Quick, before you pop that bottle of bubbly at the stroke of midnight.

What’s the difference between a split and a Methuselah?

It’s not, as someone crudely observed, the difference between a very young girl and a very old man, but a difference in bottle sizes. A split is a quarter-bottle that is normally used for Champagne, or that frozen claret they serve on aeroplanes.

Marie-Jeanne is an unusual three-bottle size, which holds one bottle more than a magnum. Some really great wines are often laid down in magnums as they tend to age and develop more slowly in larger bottles.

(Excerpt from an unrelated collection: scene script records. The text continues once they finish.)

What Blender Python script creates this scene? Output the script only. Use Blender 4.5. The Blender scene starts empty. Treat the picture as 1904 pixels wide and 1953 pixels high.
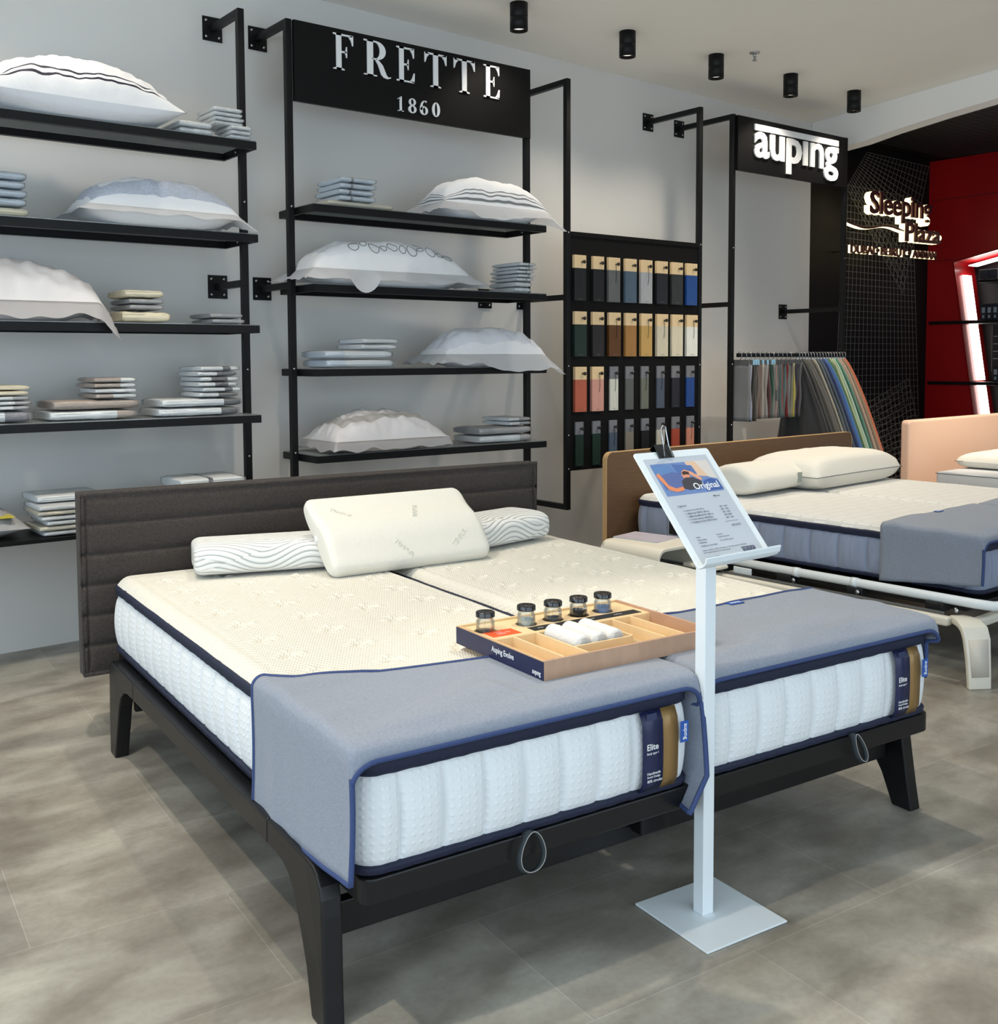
import bpy, bmesh, math, random
from mathutils import Vector, Matrix, noise
random.seed(7)
S = bpy.context.scene
COL = S.collection
PI = math.pi
# ------------------------------------------------------------------ camera
F_PX, CY = 2005.83, 811.43
YAW, PITCH, ROLL = math.radians(-37.904), math.radians(-3.633), math.radians(-0.246)
EYE = 1.348
cam_d = bpy.data.cameras.new('camera')
cam = bpy.data.objects.new('camera', cam_d)
COL.objects.link(cam)
S.camera = cam
fw = Vector((-math.sin(YAW) * math.cos(PITCH), math.cos(YAW) * math.cos(PITCH), math.sin(PITCH)))
rt = Vector((math.cos(YAW), math.sin(YAW), 0))
up = rt.cross(fw)
cr, sr = math.cos(ROLL), math.sin(ROLL)
R_, U_ = rt * cr + up * sr, up * cr - rt * sr
cam.matrix_world = Matrix.Translation((0, 0, EYE)) @ Matrix((R_, U_, -fw)).transposed().to_4x4()
cam_d.sensor_fit = 'HORIZONTAL'
cam_d.sensor_width = 36
cam_d.lens = F_PX * 36 / 1904
cam_d.shift_y = -(976.5 - CY) / 1904
cam_d.clip_start = .05
# ------------------------------------------------------------------ light
S.view_settings.view_transform = 'Standard'
S.view_settings.look = 'None'
S.view_settings.exposure = -0.4
S.view_settings.gamma = 1
S.view_settings.use_curve_mapping = False
W = bpy.data.worlds.new('sky'); S.world = W; W.use_nodes = True
W.node_tree.nodes['Background'].inputs[0].default_value = (.80, .90, 1, 1)
W.node_tree.nodes['Background'].inputs[1].default_value = 1.0


def lamp(name, kind, loc, energy, color, target=None, size=(1, 1), spot=1.6, blend=.6, rad=.03):
    d = bpy.data.lights.new(name, kind); d.energy = energy; d.color = color
    if kind == 'AREA':
        d.shape = 'RECTANGLE'; d.size, d.size_y = size
    if kind == 'SPOT':
        d.spot_size = spot; d.spot_blend = blend; d.shadow_soft_size = rad
    if kind == 'POINT': d.shadow_soft_size = rad
    o = bpy.data.objects.new(name, d); COL.objects.link(o); o.location = loc
    if target is not None:
        o.rotation_euler = (Vector(target) - Vector(loc)).to_track_quat('-Z', 'Y').to_euler()
    return o


DAY = (.72, .87, 1.0)
lamp('daylight_front', 'AREA', (1.4, -2.35, 1.5), 125, DAY, (1.4, 5, 1.2), (6.4, 2.7))
lamp('daylight_left', 'AREA', (-2.35, 1.2, 1.5), 115, DAY, (5, 1.6, 1.0), (5.0, 2.6))
WARM = (1.0, .88, .72)
WALLW, TW = 5.122, .047
YR = 4.892            # plane of the rack poles
ZC = 3.316


def wy(x): return WALLW + TW * x


# ------------------------------------------------------------------ helpers
class MB:
    def __init__(s): s.v = []; s.f = []; s.m = []; s.s = []; s.uv = None

    def add(s, vs, fs, mi=0, sm=False):
        b = len(s.v); s.v += [tuple(p) for p in vs]
        for f in fs:
            s.f.append(tuple(i + b for i in f)); s.m.append(mi); s.s.append(sm)
        return s

    def box(s, x0, x1, y0, y1, z0, z1, mi=0, M=None):
        v = [(x, y, z) for z in (z0, z1) for y in (y0, y1) for x in (x0, x1)]
        if M is not None: v = [M @ Vector(p) for p in v]
        return s.add(v, [(0, 2, 3, 1), (4, 5, 7, 6), (0, 1, 5, 4), (2, 6, 7, 3), (0, 4, 6, 2), (1, 3, 7, 5)], mi)

    def prism(s, poly, z0, z1, mi=0, M=None):
        n = len(poly)
        v = [Vector((x, y, z0)) for x, y in poly] + [Vector((x, y, z1)) for x, y in poly]
        if M is not None: v = [M @ p for p in v]
        f = [tuple(range(n - 1, -1, -1)), tuple(range(n, 2 * n))] + [(i, (i + 1) % n, n + (i + 1) % n, n + i) for i in range(n)]
        return s.add(v, f, mi)

    def ringprism(s, outer, inner, z0, z1, mi=0, M=None):
        n = len(outer)
        v = [Vector((*p, z0)) for p in outer] + [Vector((*p, z0)) for p in inner] + [Vector((*p, z1)) for p in outer] + [Vector((*p, z1)) for p in inner]
        if M is not None: v = [M @ p for p in v]
        f = []
        for i in range(n):
            j = (i + 1) % n
            f += [(i, n + i, n + j, j), (2 * n + i, 2 * n + j, 3 * n + j, 3 * n + i), (i, j, 2 * n + j, 2 * n + i), (n + i, 3 * n + i, 3 * n + j, n + j)]
        return s.add(v, f, mi)

    def grid(s, P, cu=False, cv=False, mi=0, sm=True, mif=None):
        nu, nv = len(P), len(P[0]); b = len(s.v)
        for r in P: s.v += [tuple(p) for p in r]
        for i in range(nu if cu else nu - 1):
            for j in range(nv if cv else nv - 1):
                a, c = (i + 1) % nu, (j + 1) % nv
                s.f.append((b + i * nv + j, b + a * nv + j, b + a * nv + c, b + i * nv + c))
                s.m.append(mif(i, j) if mif else mi); s.s.append(sm)
        return s

    def tube(s, pts, r, n=8, closed=False, mi=0, sm=True, sq=None):
        pts = [Vector(p) for p in pts]; N = len(pts); rings = []; up0 = None
        for i, p in enumerate(pts):
            a = pts[(i - 1) % N] if (closed or i > 0) else p
            c = pts[(i + 1) % N] if (closed or i < N - 1) else p
            t = (c - a).normalized()
            if up0 is None:
                up0 = Vector((0, 0, 1)) if abs(t.z) < .9 else Vector((0, 1, 0))
            x = t.cross(up0); x.normalize(); y = x.cross(t).normalized(); up0 = y
            rr = r[i] if isinstance(r, (list, tuple)) else r
            if sq:
                w, h = sq; ring = [p + x * a_ * w + y * b_ * h for a_, b_ in ((-1, -1), (1, -1), (1, 1), (-1, 1))]
            else:
                ring = [p + (x * math.cos(2 * PI * k / n) + y * math.sin(2 * PI * k / n)) * rr for k in range(n)]
            rings.append(ring)
        k = len(rings[0])
        if not closed:
            b = len(s.v)
        s.grid(rings, cu=closed, cv=True, mi=mi, sm=(sm and not sq))
        if not closed:
            e = b + (N - 1) * k
            s.f += [tuple(b + i for i in range(k)), tuple(e + i for i in range(k - 1, -1, -1))]
            s.m += [mi, mi]; s.s += [False, False]
        return s

    def lathe(s, prof, c=(0, 0, 0), n=24, mi=0, M=None, mif=None):
        P = [[Vector((c[0] + r * math.cos(2 * PI * k / n), c[1] + r * math.sin(2 * PI * k / n), c[2] + z)) for k in range(n)] for r, z in prof]
        if M is not None: P = [[M @ q for q in r] for r in P]
        return s.grid(P, cv=True, mi=mi, mif=mif)

    def build(s, name, mats, parent=None, bevel=0, seg=2, solid=0, loc=None, fix=True, uv=None, sub=0):
        me = bpy.data.meshes.new(name)
        me.from_pydata(s.v, [], s.f)
        if not isinstance(mats, (list, tuple)): mats = [mats]
        for m in mats: me.materials.append(m)
        me.polygons.foreach_set('material_index', s.m)
        me.polygons.foreach_set('use_smooth', s.s)
        if fix:
            b = bmesh.new(); b.from_mesh(me); bmesh.ops.recalc_face_normals(b, faces=b.faces); b.to_mesh(me); b.free()
        if uv:
            L = me.uv_layers.new(name='UVMap')
            for lp in me.loops: L.data[lp.index].uv = uv[lp.vertex_index]
        me.update()
        o = bpy.data.objects.new(name, me); COL.objects.link(o)
        if parent is not None: o.parent = parent
        if loc is not None: o.location = loc
        if solid:
            m = o.modifiers.new('solid', 'SOLIDIFY'); m.thickness = solid; m.offset = 0
        if bevel:
            m = o.modifiers.new('bevel', 'BEVEL'); m.width = bevel; m.segments = seg; m.limit_method = 'ANGLE'; m.angle_limit = .6
            m.harden_normals = False
        if sub:
            m = o.modifiers.new('sub', 'SUBSURF'); m.levels = sub; m.render_levels = sub
        return o


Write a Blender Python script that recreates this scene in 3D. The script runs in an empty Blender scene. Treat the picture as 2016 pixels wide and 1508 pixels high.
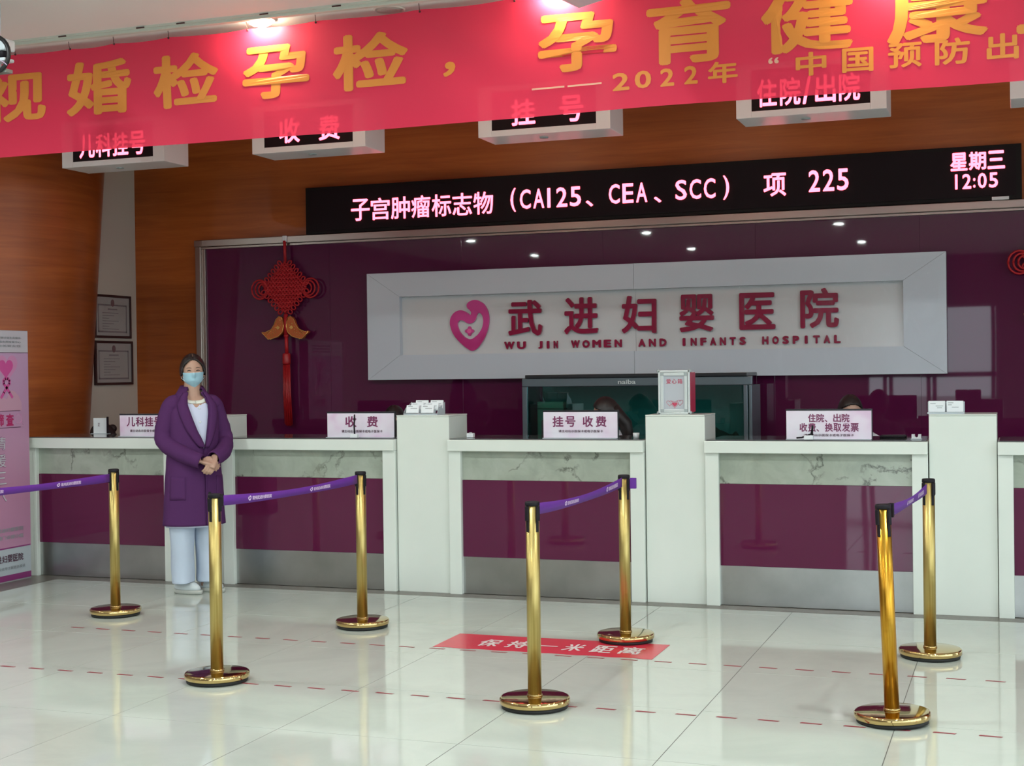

With names like Jeroboam, Balthazar and Nebuchadnezzar, big wine bottles combine magnitude with mystique. A number of larger Champagne bottles too go by biblical names. Why is not exactly known.

But the name Jeroboam, the founder and first king of Israel, who ruled between 931 and 910 BC, is thought to have been adopted because he is referred to as ‘a man of great worth’. The Champenois followed suit with even bigger bottles in the 1940’s and kept on selecting biblical kings and patriarchs.

The biblical patriarch Methuselah lived up to the age of 96 and easily holds eight glorious bottles. Salmanazar is that handy twelve-size, guaranteed to break the ice at parties.

In such big bottles is the promise of family gatherings, weddings, anniversaries, birthdays, reunions and even wakes. Their very size will make any gathering special. If the Freudians among you think that there are subconscious reasons why we treasure our large bottles above all others, I can live with that.

After all, accepted wisdom is that the same wines in puny, ordinary bottles taste better from larger bottles, certainly when poured from a Balthazar – the King of Babylon in 539 BC and equivalent to some odd 12 litres.

If you can still pronounce Nebuchadnezzar, the corresponding to no less than 20 bottles, you need another drink. And, if you’re not macho by nature, you'll need a power tool to pull its cork.

Oh, yes, a normal bottle holds about three-quarters of a litre, although some less expensive wines often come in litre bottles. Thank heavens they do. There’s an alarming tendency for normal-sized bottles to get smaller as we get older and thirstier. Happy New Year!